Aujourd’hui, je vous propose de découvrir un nouveau manuscrit médiéval de langue hébraïque et d’origine sépharade, remarquable pour son esthétique et ses enluminures mais aussi pour son histoire et son parcours ; la Haggadah de Sarajevo.

Ce manuscrit précieux, considéré comme patrimoine documentaire a été soumis par la Bosnie-Herzégovine et recommandé par l’UNESCO à l’inscription au Registre Mémoire du Monde en 2017. Il est également inscrit comme Monument national de Bosnie-Herzégovine depuis 2003.

Copié au Nord de la Péninsule ibérique (probablement dans le Royaume d’Aragon) vers 1350, ce manuscrit richement décoré contient plus de 140 feuillets dont 34 folios sur lesquels se trouvent un total de 69 miniatures et enluminures. Celles-ci illustrent des extraits de la Torah : par exemple les Sept jours de la Création, l’histoire de Caïn et Abel, de Lot, le sacrifice d’Isaac, la fuite des Israélites et le passage de la Mer Rouge etc. Les folios suivants contiennent le texte liturgique, avec, notamment, les prières pour la fête de Pessah et les instructions pour le rituel du Séder. La présence du manuscrit à Sarajevo est attestée à la fin du 19e siècle mais demeure mystérieuse. La Haggadah, selon l’hypothèse la plus plausible, aurait quitté l’Espagne au moment de l’expulsion des Juifs en 1492.

Au sein de ses folios se trouvent des écritures qui signalent sa présence en Italie du Nord à la fin du 16e siècle et au début du 17e siècle. Elles sont probablement l’œuvre de l’Inquisition car elles signalent que l’ouvrage ne contient pas de propos allant contre l’Eglise chrétienne.Le manuscrit réapparaît ensuite seulement en 1894 dans les mains d’un certain Josef Cohen à Sarajevo qui le vend alors au Musée national de Bosnie-Herzégovine.

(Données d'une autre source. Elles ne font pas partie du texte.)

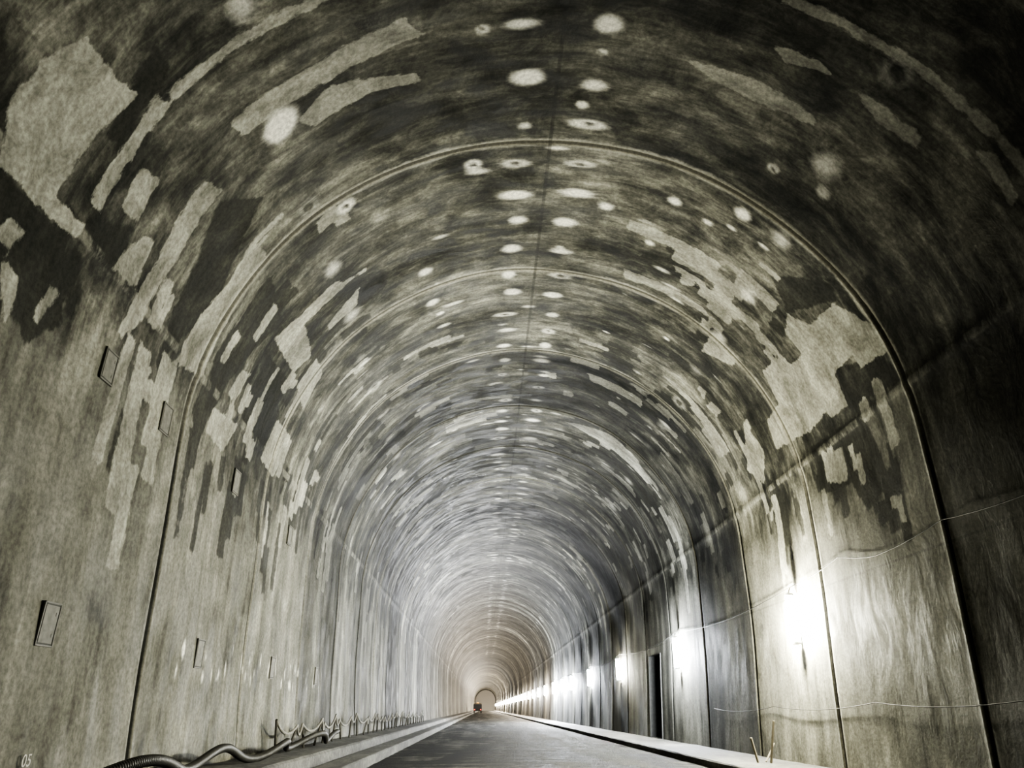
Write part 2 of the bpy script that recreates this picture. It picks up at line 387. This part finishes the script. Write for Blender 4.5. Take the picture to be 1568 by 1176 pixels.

Cependant, son histoire ne s’arrête pas ici. Pendant la seconde guerre mondiale, le manuscrit fut déplacé et caché des troupes nazies grâce à l’action du conservateur du Musée, Jozo Petrovic, avec l’aide du bibliothécaire Dervis Korkut, qui fit sortir l’ouvrage de la ville. C’est dans la mosquée d’un petit village de montagne que la Haggadah fut cachée et conservée jusqu’à la fin de la guerre. Puis, quelques décennies plus tard, le manuscrit fut à nouveau caché lors de la guerre de Bosnie dès 1992 ; cette fois dans le coffre-fort d’une banque.

Suite à de nombreuses rumeurs sur l’éventualité d’un vol de la part des armées ou d’une vente du manuscrit contre des armes, les autorités bosniaques ont présenté le manuscrit à la synagogue ashkénaze de Sarajevo en 1995, lors de la cérémonie du Seder de Pessah, devant la presse.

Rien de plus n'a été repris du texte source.